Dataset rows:
▼

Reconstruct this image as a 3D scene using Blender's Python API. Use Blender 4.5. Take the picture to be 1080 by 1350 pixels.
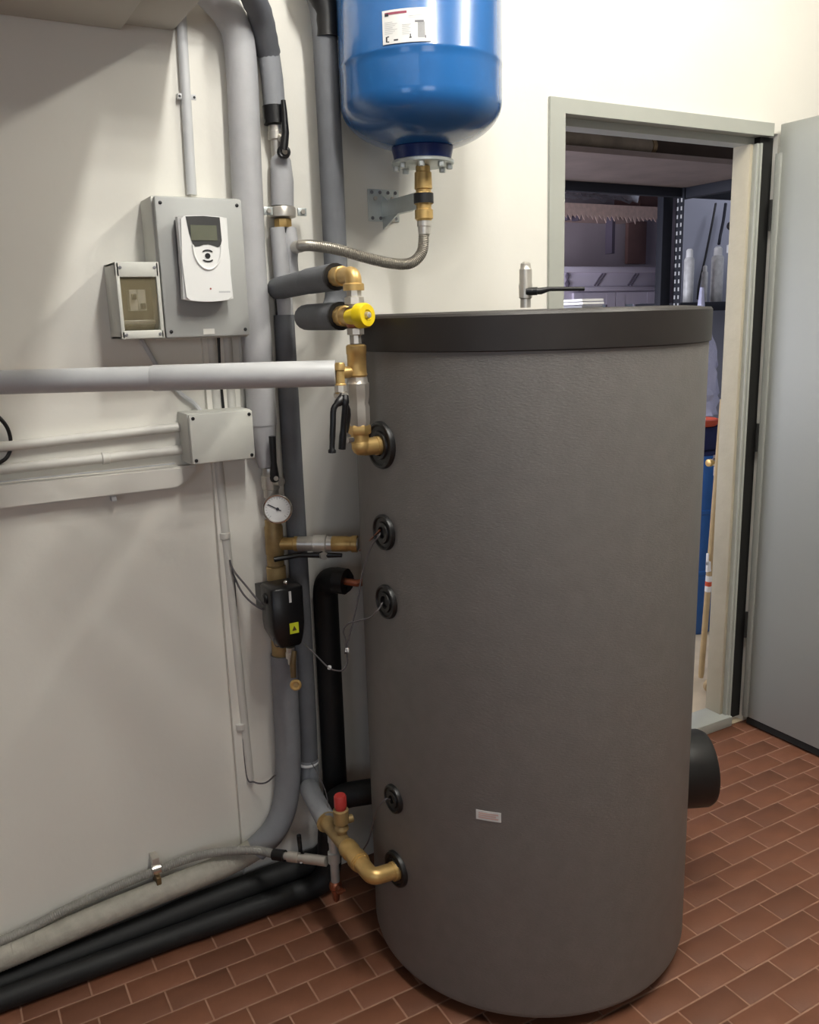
import bpy, bmesh, math, random
from mathutils import Vector, Matrix
random.seed(7)
for o in list(bpy.data.objects): bpy.data.objects.remove(o, do_unlink=True)
SC = bpy.context.scene; COL = SC.collection
PI = math.pi
# ------------------------------------------------------------------ camera
F, YAW, PIT, ROL = 1142.0227, 0.50903768, 0.22054645, -0.02928609
EYE = 1.55
_fw = Vector((math.sin(YAW)*math.cos(PIT), math.cos(YAW)*math.cos(PIT), -math.sin(PIT)))
_r0 = Vector((math.cos(YAW), -math.sin(YAW), 0)); _u0 = _r0.cross(_fw)
_r = _r0*math.cos(ROL)+_u0*math.sin(ROL); _u = -_r0*math.sin(ROL)+_u0*math.cos(ROL)
cd = bpy.data.cameras.new('camera'); cam = bpy.data.objects.new('camera', cd); COL.objects.link(cam)
cam.matrix_world = Matrix(((_r.x, _u.x, -_fw.x, 0), (_r.y, _u.y, -_fw.y, 0), (_r.z, _u.z, -_fw.z, EYE), (0, 0, 0, 1)))
cd.sensor_fit = 'HORIZONTAL'; cd.sensor_width = 36; cd.lens = 36*F/1080; cd.clip_start = .02
SC.camera = cam
# ------------------------------------------------------------------ world, light, exposure
w = bpy.data.worlds.new('world'); SC.world = w; w.use_nodes = True
w.node_tree.nodes['Background'].inputs[0].default_value = (.75, .82, 1, 1)
w.node_tree.nodes['Background'].inputs[1].default_value = .25
SC.view_settings.view_transform = 'Standard'; SC.view_settings.look = 'None'
SC.view_settings.gamma = 1; SC.view_settings.use_curve_mapping = False
SC.view_settings.exposure = 0.0
def area(name, loc, rot, sx, sy, power, col):
    l = bpy.data.lights.new(name, 'AREA'); l.shape = 'RECTANGLE'; l.size = sx; l.size_y = sy; l.energy = power; l.color = col
    o = bpy.data.objects.new(name, l); COL.objects.link(o); o.location = loc; o.rotation_euler = rot; return o
def tube_light(name, x, ys, z, power, col):      # a bare fluorescent tube: a row of small round lights along it
    for y in ys:
        l = bpy.data.lights.new(name, 'POINT'); l.energy = power/len(ys); l.color = col; l.shadow_soft_size = .05
        o = bpy.data.objects.new(name, l); COL.objects.link(o); o.location = (x, y, z)
tube_light('ceiling_lamp_light', .78, (.1, .4, .7, 1.0), 3.03, 86, (1, .985, .94))
tube_light('ceiling_lamp_light', 2.0, (.1, .4, .7, 1.0), 3.03, 78, (1, .97, .88))
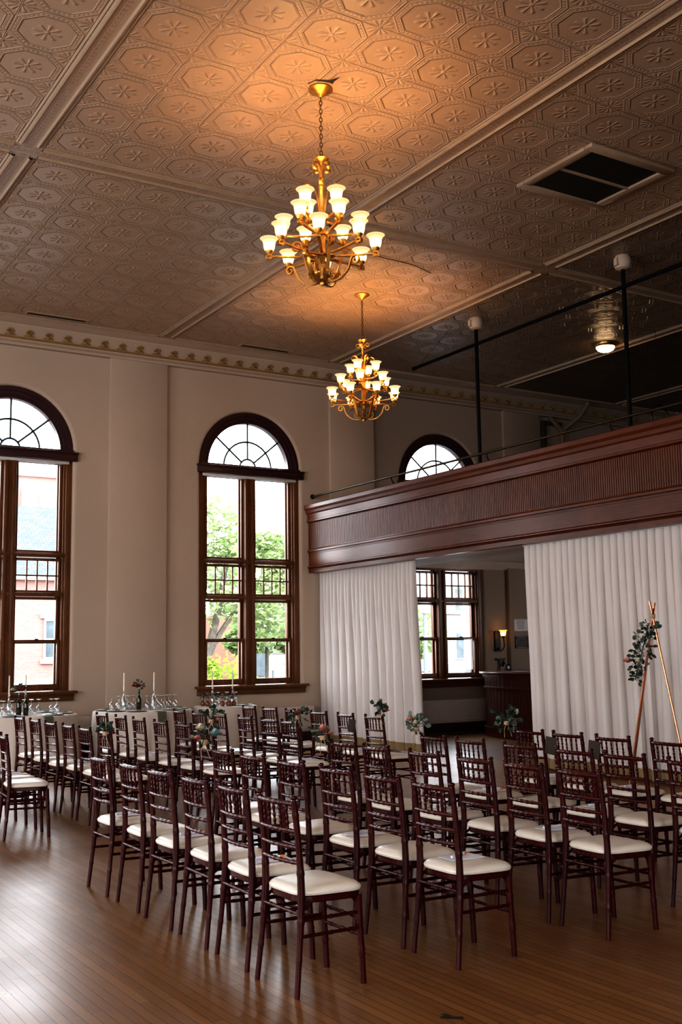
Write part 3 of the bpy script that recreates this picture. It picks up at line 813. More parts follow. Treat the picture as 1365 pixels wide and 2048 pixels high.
# duct frame and branch on upper wall
df = empty('conduit_frame', (15.86, WY-.02, 0), label='dark square conduit frame on the upper wall above the balcony', cat='conduit')
mb = MB(); mb.box(-.05, .05, -.08, 0, 4.6, 6.5); mb.box(.05, .5, -.08, 0, 6.42, 6.5); mb.build('conduit', M['slot'], df, bevel=.01)
yb = empty('wall_brace', (16.3, WY-.16, 0), label='plaster-coloured forked brace on the upper wall below the cornice', cat='brace')
mb = MB(); mb.tube([(0, 0, 3.6), (0, 0, 6.34)], .05, 8); mb.tube([(0, 0, 6.30), (-.33, 0, 6.56)], .05, 8); mb.tube([(0, 0, 6.30), (.35, -.2, 6.62), (.42, -.42, 6.9)], .05, 8); mb.build('fork', M['balc'], yb)
hp = empty('hoop_pendant', (14.0, 12.38, 5.45), label='thin metal hoop hanging on a wire above the parapet', cat='pendant')
MB().tube([(.2*cos(a), .0, .2*sin(a)) for a in [2*PI*k/36 for k in range(37)]], .018, 8, False).build('hoop', M['bronze'], hp)
MB().tube([(0, 0, .2), (0, 0, 1.5)], .004, 6).build('wire', M['iron'], hp)

# ceiling vent, slots, flush lamp
vt = empty('ceiling_vent', (8.72, 8.48, H), label='large square ceiling vent with dark mesh and cream frame', cat='vent')
def fr(mb, x0, x1, y0, y1, w, z0, z1):
    mb.box(x0, x1, y0, y0+w, z0, z1); mb.box(x0, x1, y1-w, y1, z0, z1); mb.box(x0, x0+w, y0+w, y1-w, z0, z1); mb.box(x1-w, x1, y0+w, y1-w, z0, z1)
mb = MB(); fr(mb, -.64, .64, -.61, .61, .12, -.045, .0); mb.build('frame', M['tinrib'], vt, bevel=.012)
MB().box(-.52, .52, -.015, .015, -.04, 0).build('divider', M['tinrib'], vt)
MB().box(-.52, .52, -.49, -.015, -.02, -.005).build('mesh_panel', M['vent'], vt); MB().box(-.52, .52, .015, .49, -.02, -.005).build('mesh_panel', M['vent'], vt)
for x0, x1, lab in ((4.53, 5.47, 'narrow dark slot vent in ceiling edge above the brick-view window'), (8.26, 9.2, 'narrow dark slot vent in ceiling edge above the tree-view window')):
    s = empty('slot_vent', ((x0+x1)/2, 16.54, H), label=lab, cat='vent', group='slot vents at the ceiling edge'); L = (x1-x0)/2
    mb = MB(); fr(mb, -L-.03, L+.03, -.085, .085, .03, -.015, 0); mb.build('frame', M['tinrib'], s)
    MB().box(-L, L, -.055, .055, -.008, -.002).build('opening', M['slot'], s)
fl = empty('flush_lamp', (13.86, 13.4, H), label='lit round glass bowl lamp flush on the dark ceiling', cat='ceiling lamp')
MB().lathe([(.20, 0), (.20, -.03), (.175, -.06), (.165, -.06)], 28).build('ring', M['brass'], fl)
MB().lathe([(.165, -.05), (.16, -.075), (.135, -.11), (.09, -.135), (.04, -.15), (.004, -.153)], 28).build('glass_bowl', M['lampbowl'], fl)
MB().lathe([(.012, -.15), (.016, -.16), (.004, -.175)], 10).build('finial', M['brass'], fl)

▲

WHAT YOU NEED TO DO:
Repeat the data exactly, without the pictures.

WORKED SOLUTION:
Reconstruct this image as a 3D scene using Blender's Python API. Use Blender 4.5. Take the picture to be 1080 by 1350 pixels.
import bpy, bmesh, math, random
from mathutils import Vector, Matrix
random.seed(7)
for o in list(bpy.data.objects): bpy.data.objects.remove(o, do_unlink=True)
SC = bpy.context.scene; COL = SC.collection
PI = math.pi
# ------------------------------------------------------------------ camera
F, YAW, PIT, ROL = 1142.0227, 0.50903768, 0.22054645, -0.02928609
EYE = 1.55
_fw = Vector((math.sin(YAW)*math.cos(PIT), math.cos(YAW)*math.cos(PIT), -math.sin(PIT)))
_r0 = Vector((math.cos(YAW), -math.sin(YAW), 0)); _u0 = _r0.cross(_fw)
_r = _r0*math.cos(ROL)+_u0*math.sin(ROL); _u = -_r0*math.sin(ROL)+_u0*math.cos(ROL)
cd = bpy.data.cameras.new('camera'); cam = bpy.data.objects.new('camera', cd); COL.objects.link(cam)
cam.matrix_world = Matrix(((_r.x, _u.x, -_fw.x, 0), (_r.y, _u.y, -_fw.y, 0), (_r.z, _u.z, -_fw.z, EYE), (0, 0, 0, 1)))
cd.sensor_fit = 'HORIZONTAL'; cd.sensor_width = 36; cd.lens = 36*F/1080; cd.clip_start = .02
SC.camera = cam
# ------------------------------------------------------------------ world, light, exposure
w = bpy.data.worlds.new('world'); SC.world = w; w.use_nodes = True
w.node_tree.nodes['Background'].inputs[0].default_value = (.75, .82, 1, 1)
w.node_tree.nodes['Background'].inputs[1].default_value = .25
SC.view_settings.view_transform = 'Standard'; SC.view_settings.look = 'None'
SC.view_settings.gamma = 1; SC.view_settings.use_curve_mapping = False
SC.view_settings.exposure = 0.0
def area(name, loc, rot, sx, sy, power, col):
    l = bpy.data.lights.new(name, 'AREA'); l.shape = 'RECTANGLE'; l.size = sx; l.size_y = sy; l.energy = power; l.color = col
    o = bpy.data.objects.new(name, l); COL.objects.link(o); o.location = loc; o.rotation_euler = rot; return o
def tube_light(name, x, ys, z, power, col):      # a bare fluorescent tube: a row of small round lights along it
    for y in ys:
        l = bpy.data.lights.new(name, 'POINT'); l.energy = power/len(ys); l.color = col; l.shadow_soft_size = .05
        o = bpy.data.objects.new(name, l); COL.objects.link(o); o.location = (x, y, z)
tube_light('ceiling_lamp_light', .78, (.1, .4, .7, 1.0), 3.03, 86, (1, .985, .94))
tube_light('ceiling_lamp_light', 2.0, (.1, .4, .7, 1.0), 3.03, 78, (1, .97, .88))
Write part 3 of the bpy script that recreates this picture. It picks up at line 813. More parts follow. Treat the picture as 1365 pixels wide and 2048 pixels high.
# duct frame and branch on upper wall
df = empty('conduit_frame', (15.86, WY-.02, 0), label='dark square conduit frame on the upper wall above the balcony', cat='conduit')
mb = MB(); mb.box(-.05, .05, -.08, 0, 4.6, 6.5); mb.box(.05, .5, -.08, 0, 6.42, 6.5); mb.build('conduit', M['slot'], df, bevel=.01)
yb = empty('wall_brace', (16.3, WY-.16, 0), label='plaster-coloured forked brace on the upper wall below the cornice', cat='brace')
mb = MB(); mb.tube([(0, 0, 3.6), (0, 0, 6.34)], .05, 8); mb.tube([(0, 0, 6.30), (-.33, 0, 6.56)], .05, 8); mb.tube([(0, 0, 6.30), (.35, -.2, 6.62), (.42, -.42, 6.9)], .05, 8); mb.build('fork', M['balc'], yb)
hp = empty('hoop_pendant', (14.0, 12.38, 5.45), label='thin metal hoop hanging on a wire above the parapet', cat='pendant')
MB().tube([(.2*cos(a), .0, .2*sin(a)) for a in [2*PI*k/36 for k in range(37)]], .018, 8, False).build('hoop', M['bronze'], hp)
MB().tube([(0, 0, .2), (0, 0, 1.5)], .004, 6).build('wire', M['iron'], hp)

# ceiling vent, slots, flush lamp
vt = empty('ceiling_vent', (8.72, 8.48, H), label='large square ceiling vent with dark mesh and cream frame', cat='vent')
def fr(mb, x0, x1, y0, y1, w, z0, z1):
    mb.box(x0, x1, y0, y0+w, z0, z1); mb.box(x0, x1, y1-w, y1, z0, z1); mb.box(x0, x0+w, y0+w, y1-w, z0, z1); mb.box(x1-w, x1, y0+w, y1-w, z0, z1)
mb = MB(); fr(mb, -.64, .64, -.61, .61, .12, -.045, .0); mb.build('frame', M['tinrib'], vt, bevel=.012)
MB().box(-.52, .52, -.015, .015, -.04, 0).build('divider', M['tinrib'], vt)
MB().box(-.52, .52, -.49, -.015, -.02, -.005).build('mesh_panel', M['vent'], vt); MB().box(-.52, .52, .015, .49, -.02, -.005).build('mesh_panel', M['vent'], vt)
for x0, x1, lab in ((4.53, 5.47, 'narrow dark slot vent in ceiling edge above the brick-view window'), (8.26, 9.2, 'narrow dark slot vent in ceiling edge above the tree-view window')):
    s = empty('slot_vent', ((x0+x1)/2, 16.54, H), label=lab, cat='vent', group='slot vents at the ceiling edge'); L = (x1-x0)/2
    mb = MB(); fr(mb, -L-.03, L+.03, -.085, .085, .03, -.015, 0); mb.build('frame', M['tinrib'], s)
    MB().box(-L, L, -.055, .055, -.008, -.002).build('opening', M['slot'], s)
fl = empty('flush_lamp', (13.86, 13.4, H), label='lit round glass bowl lamp flush on the dark ceiling', cat='ceiling lamp')
MB().lathe([(.20, 0), (.20, -.03), (.175, -.06), (.165, -.06)], 28).build('ring', M['brass'], fl)
MB().lathe([(.165, -.05), (.16, -.075), (.135, -.11), (.09, -.135), (.04, -.15), (.004, -.153)], 28).build('glass_bowl', M['lampbowl'], fl)
MB().lathe([(.012, -.15), (.016, -.16), (.004, -.175)], 10).build('finial', M['brass'], fl)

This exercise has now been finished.